自動車業界では有名な日系メーカーですが、スマートフォン市場では存在感がありません。
6.インド市場
世界のスマートフォン市場が低迷する中、インド市場だけは需要が増加しています。
市場研究会社Counetpotの最新のデータによると、2018年インド全体のスマートフォンの出荷量は約1.452億台で前年比10%増加しました。
ローカルメーカーであるMicromax(マイクロマックス)がシェア4位にランクインしており今後の動向が気になります。
新興スマホメーカー情報
Huawei(ファーウエイ・華為技術)
1987年に小型の電話交換機や火災報知器などの製造のため設立された中国メーカー。
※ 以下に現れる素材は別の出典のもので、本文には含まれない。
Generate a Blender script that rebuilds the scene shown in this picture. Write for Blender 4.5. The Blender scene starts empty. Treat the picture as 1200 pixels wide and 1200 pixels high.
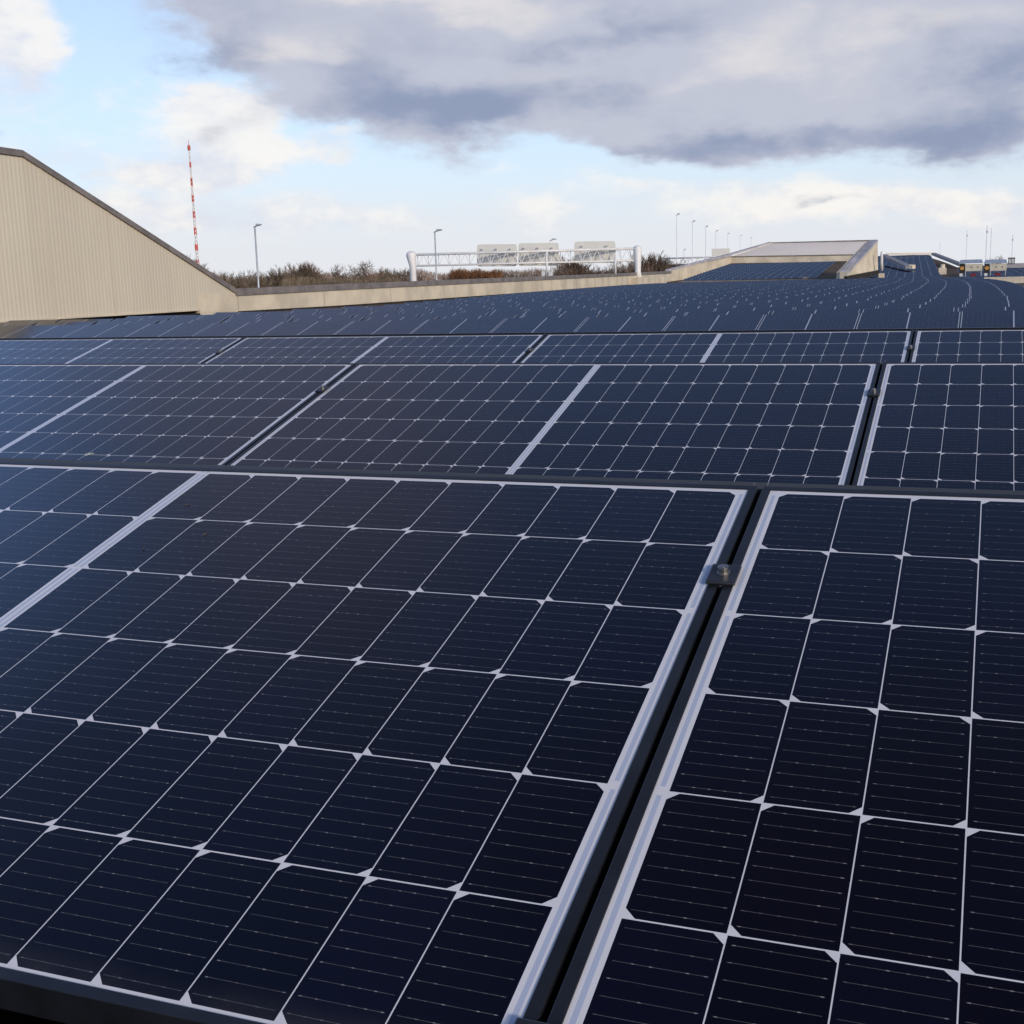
import bpy, bmesh, math, random
from mathutils import Vector, Matrix
random.seed(7)
scn = bpy.context.scene
COL = scn.collection
R = math.radians

# ------------------------------------------------------------------ camera
CAMZ = 1.35
FPX = 1459.16
M = Matrix(((0.9346350979405106, 0.04063626354764335, -0.35327882441854686),
            (0.35451468312963336, -0.18432585932552015, 0.9167024146523256),
            (-0.02786706197588526, -0.9820247815960295, -0.18668356967884134)))
CAM = Vector((0, 0, CAMZ))
cd = bpy.data.cameras.new('camera'); cam = bpy.data.objects.new('camera', cd); COL.objects.link(cam)
cd.sensor_width = 36; cd.lens = FPX / 1200 * 36; cd.clip_start = 0.05; cd.clip_end = 6000
rm = Matrix((M.col[0], -M.col[1], -M.col[2])).transposed()
cam.matrix_world = Matrix.Translation(CAM) @ rm.to_4x4()
scn.camera = cam

def ray(u, v): return M @ Vector(((u - 600) / FPX, (v - 600) / FPX, 1))
def at(u, v, Y):
    """the world point seen at (u, v) that lies Y metres ahead"""
    r = ray(u, v); return CAM + r * (Y / r.y)
def az_el(u, v):
    r = ray(u, v).normalized(); return math.atan2(r.x, r.y), math.asin(r.z)

# ------------------------------------------------------------------ small node language
class NT:
    def __init__(s, nt): s.nt = nt
    def new(s, t, **k):
        n = s.nt.nodes.new(t)
        for a, b in k.items(): setattr(n, a, b)
        return n
    def put(s, sock, v):
        if isinstance(v, V): s.nt.links.new(v.s, sock)
        elif isinstance(v, bpy.types.NodeSocket): s.nt.links.new(v, sock)
        elif isinstance(v, (tuple, list)):
            v = tuple(v)
            if len(sock.default_value) == 4 and len(v) == 3: v = v + (1,)
            sock.default_value = v
        else: sock.default_value = v
    def math(s, op, a, b=None, c=None, clamp=False):
        n = s.new('ShaderNodeMath', operation=op); n.use_clamp = clamp
        s.put(n.inputs[0], a)
        if b is not None: s.put(n.inputs[1], b)
        if c is not None: s.put(n.inputs[2], c)
        return V(s, n.outputs[0])
    def mix(s, f, a, b):
        n = s.new('ShaderNodeMix', data_type='RGBA')
        s.put(n.inputs[0], f); s.put(n.inputs[6], a); s.put(n.inputs[7], b)
        return V(s, n.outputs[2])
    def smooth(s, x, lo, hi):
        n = s.new('ShaderNodeMapRange', interpolation_type='SMOOTHSTEP')
        s.put(n.inputs[0], x); n.inputs[1].default_value = lo; n.inputs[2].default_value = hi
        return V(s, n.outputs[0])
    def noise(s, vec, scale, detail=4, rough=.5, out=0, dims='3D'):
        n = s.new('ShaderNodeTexNoise', noise_dimensions=dims)
        if vec is not None: s.put(n.inputs['Vector'], vec)
        n.inputs['Scale'].default_value = scale; n.inputs['Detail'].default_value = detail
        n.inputs['Roughness'].default_value = rough
        return V(s, n.outputs[out])
    def xyz(s, x, y, z=0.0):
        n = s.new('ShaderNodeCombineXYZ'); s.put(n.inputs[0], x); s.put(n.inputs[1], y); s.put(n.inputs[2], z)
        return V(s, n.outputs[0])
    def sep(s, v):
        n = s.new('ShaderNodeSeparateXYZ'); s.put(n.inputs[0], v)
        return [V(s, o) for o in n.outputs]
class V:
    def __init__(s, t, sock): s.t = t; s.s = sock
    def __add__(s, o): return s.t.math('ADD', s, o)
    __radd__ = __add__
    def __mul__(s, o): return s.t.math('MULTIPLY', s, o)
    __rmul__ = __mul__
    def __sub__(s, o): return s.t.math('SUBTRACT', s, o)
    def __rsub__(s, o): return s.t.math('SUBTRACT', o, s)
    def __truediv__(s, o): return s.t.math('DIVIDE', s, o)
    def lt(s, o): return s.t.math('LESS_THAN', s, o)
    def gt(s, o): return s.t.math('GREATER_THAN', s, o)
    def abs(s): return s.t.math('ABSOLUTE', s)
    def floor(s): return s.t.math('FLOOR', s)
    def max(s, o): return s.t.math('MAXIMUM', s, o)
    def min(s, o): return s.t.math('MINIMUM', s, o)

# ------------------------------------------------------------------ sky and sun
SUN_AZ, SUN_EL = R(128), R(17)        # azimuth clockwise from +Y: behind the camera, to the right
world = bpy.data.worlds.new('World'); scn.world = world; world.use_nodes = True
wn = world.node_tree; wn.nodes.clear(); t = NT(wn)
bg = t.new('ShaderNodeBackground'); wo = t.new('ShaderNodeOutputWorld')
wn.links.new(bg.outputs[0], wo.inputs[0])
BGS = 0.15
bg.inputs[1].default_value = BGS
sky = t.new('ShaderNodeTexSky', sky_type='NISHITA'); sky.sun_disc = False
sky.sun_elevation = SUN_EL; sky.sun_rotation = SUN_AZ
sky.air_density = 1.0; sky.dust_density = 0.6; sky.ozone_density = 1.5; sky.altitude = 20
tc = t.new('ShaderNodeTexCoord')
gx, gy, gz = t.sep(tc.outputs['Generated'])
az = t.math('ARCTAN2', gx, gy); el = t.math('ARCSINE', gz)
# clouds flatten towards the horizon: stretch the noise sideways there
pv = t.xyz(az * 5.0, el * 11.0, 0.0)
wn1 = t.noise(pv, 1.3, 5, .55); wn2 = t.noise(t.xyz(az * 5.0 + 7.3, el * 11.0 + 3.1, 0.0), 1.3, 5, .55)
waz = az + (wn1 - .5) * .20; wel = el + (wn2 - .5) * .085
fine = t.noise(t.xyz(az * 11.0, el * 20.0, 1.7), 1.6, 8, .62)
broad = t.noise(t.xyz(az * 3.0 + 2.0, el * 7.0, 4.1), 1.2, 4, .5)
def blobs(lst):
    acc = None
    for (u, v, su, sv, w) in lst:
        a, e = az_el(u, v); sa, se = su / 1500, sv / 1500
        d = (waz - a) / sa; g = (wel - e) / se
        b = t.math('EXPONENT', (d * d + g * g) * -1.0) * w
        acc = b if acc is None else acc + b
    return acc
dark = blobs([(330, 30, 110, 75, .9), (470, 100, 130, 66, 1.2), (600, 95, 150, 62, 1.0), (760, 40, 200, 85, 1.0),
              (930, 50, 200, 78, 1.0), (1110, 60, 160, 85, 1.1), (1140, 125, 130, 36, .8), (800, 165, 110, 26, .75), (900, 140, 110, 36, .6),
              (600, -120, 500, 120, .9), (1200, -90, 300, 150, .9), (-15, 145, 45, 20, .7), (215, 152, 60, 22, .42),
              (985, 243, 40, 10, .36), (300, -60, 120, 60, .5)])
lite = blobs([(5, 40, 75, 75, 1.1), (225, 140, 90, 40, .9), (200, 190, 60, 16, .8), (330, 180, 120, 20, .5), (430, 185, 70, 16, .4),
              (620, 250, 420, 28, .56), (200, 235, 200, 36, .6), (60, 170, 70, 22, .5), (1080, 245, 170, 30, .85), (1125, 238, 30, 10, .6), (905, 215, 90, 16, .35),
              (560, 200, 50, 12, .45), (750, 215, 70, 16, .4), (260, 120, 60, 30, .5)])
lowh = 1.0 - t.smooth(el, R(.2), R(6.5))
hi = t.smooth(el, R(16), R(26))
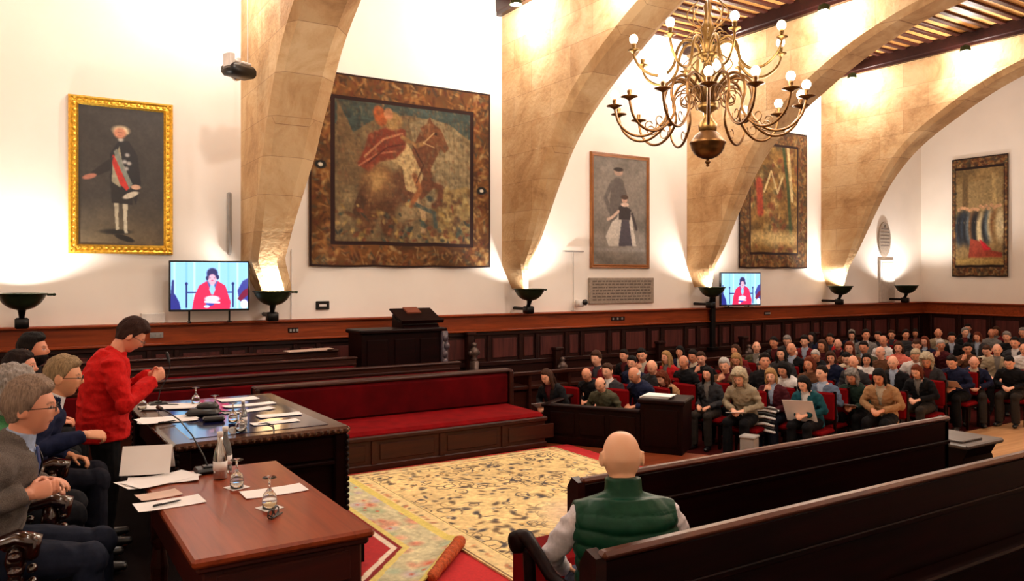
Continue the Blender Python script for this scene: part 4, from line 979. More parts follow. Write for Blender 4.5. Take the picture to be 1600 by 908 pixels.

スマートフォンの出荷台数では世界第2位(トップは、サムスン)。本社は深セン。CEOの任正非(Rén Zhèngfēi)は人民解放軍の出身であり2018年フォーブス誌の中国富豪リスト83位。2018年12月1日カナダで逮捕されたCFO孟晩舟(Mèng Wǎnzhōu)は任正非の娘。※離婚した妻の姓である孟を名乗っている。
Xiaomi(シャオミ・小米科技)
2010年に設立した中国のスマートフォンメーカー。本社は北京市海淀区。アップルのiPhoneと同等仕様の製品を安く製造し中国版iPhoneとして大人気となった。CEOの雷軍(Léi Jūn)はアップルのスティーブ・ジョブスの経営手法を参考にしており中国のジョブスとも呼ばれている。
Oppo(オッポ・欧珀)
2003年に設立。語学学習機、教育用機器、電子辞書の大手メーカー歩歩高のAV部門が立ち上げたスマートフォンメーカー。本社は広東省東莞市。世界のスマートフォン市場では有名である。2018年1月に日本市場にAndroidスマートフォン「R11s」を投入した。
Vivo(ビボ・维沃)
2009年に設立。OPPOと同様に歩歩高電子の通信機器部門が立ち上げたスマートフォンメーカー。本社は広東省東莞市。中国市場ではファーウェイ、サムスンに次ぐ第3位の出荷台数を有するメーカーである。
Transsion(トランション)
2013年に設立した中国のスマートフォンメーカー。本社は中国深セン。中国語で伝音と呼ばれてお、頑丈なデザインと割安な価格で、アフリカ地域でダントツの人気がある。1億9000万人というアフリカ最大の人口を有するナイジェリアでは、シェア38.71%もあり、サムスンやNokia(ノキア)を大きく引き離してトップである。
TCL(ティシーエル)
1982年設立の中国の総合家電メーカー。本社は広東省恵州。カラーテレビ事業で成功し有名になった。2014年には、三洋電機のメキシコの液晶テレビ工場を買収。米国で一世を風靡した携帯電話メーカーBlackBerry(ブラックベリー)の製造権の長期ライセンスを持っている。
Micromax(マイクロマックス)
1999年に設立されたインドの電機メーカー。もともとはソフトウエア会社であったがスマートフォン市場に参入しインド系スマートフォンメーカーのトップ企業となった。